Reference - Population Today - A publication of the Population Reference Bureau Volume 30, Number 8 November/December 2002 - page 7

Oil has been the cheapest, most plentiful, safest, and efficient Thermodynamic Energy resource in the history of humanity. There is corollary evidence that proves Oil as energy allowed the human race to grow at an exponential rate over the last 110 years. As of July 1, 2008 World population has grown to 6.7 Billion people, that is more than a 4-fold increase since 1900 and a 2 3/4-fold increase since 1950. It took 1,850 years (from 1 AD to 1850 AD) to increase the population 4-fold and only 160 years to increase the population 5 1/4 fold. This has all been done at a time when the worldwide birthrate has been cut in half.

What does this signify? That we are living in an era that should be treated seriously, but instead we are living in a societal era of moral and intellectual ambivalence at best and decay at worst. It seems that very few of us care, when we are living in a time of the most extraordinary growth in Human History. How many people today even realize how far we have come? This growth should not be taken for granted. It will not necessarily go on forever. It may even come to a standstill.

When I point to the negative consequences of today's economic numbers, I am treated like a pariah. I'm sorry that I can't live on ignorance and/or blind faith. If Oil producing nations decide to refuse our currency and it no longer garners reserve status, then we have to convert the currency into one that they will accept. There are fees that are attached to such conversions and thus oil is that much more expensive to purchase. If dollars come flowing back into the U.S., because foreign nations and people don't want them, then like having more stock shares available, supply and demand, the dollar will devalue further and thus oil will be even more expensive. Are you getting the point?

When it finally hits the fan, who will be panicking? I believe it will be the blissfully ignorant, those who refuse to prepare, and those who refuse to think.
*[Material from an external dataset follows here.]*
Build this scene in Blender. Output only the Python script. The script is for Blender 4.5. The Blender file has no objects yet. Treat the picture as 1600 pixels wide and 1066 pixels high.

I am not saying that you should not enjoy your life. You should, but life is about more than pleasure and instant gratification. We are morally obligated to leave this planet in better shape than it is left to us. We need balance and I am not talking about stifling growth until there is no growth. We need to be investing this country's assets towards building the infrastructure of the future. The fact that Oil will not last forever must be entered into the equation. We need to start utilizing our minds, our skills, our energy, and our collective soul to dig our way out of this hole we have created for ourselves. It is time.

We need to educate ourselves about the realities we face as a society. We really do need more people to spread the word about these challenges and we must restore accountability in the process. We need more problem solvers, instead of problem causers and we need to get away from silly political gamesmanship and self-aggrandizement.

What we are seeing today in our economy is the result of ignoring the signals. Our whole economy has been tied to Oil and the Oil Age is heading over the hill. There is an old saying, "Live by the sword and die by the sword." Oil is our sword. We conquered the World because of it and now we may lose our Empire if we don't adapt to the next energy source(s), whatever those may be, and a world with dwindling Oil supplies.

The signals have been there for quite some time and crazy amounts of resources, including but not limited to human capital, time, and money have been used to obfuscate the energy issue. Ignoring the signals is leading to a time of reckoning. Please join the cause and spread the word before its too late. History has proven that if Americans work together, they can do anything.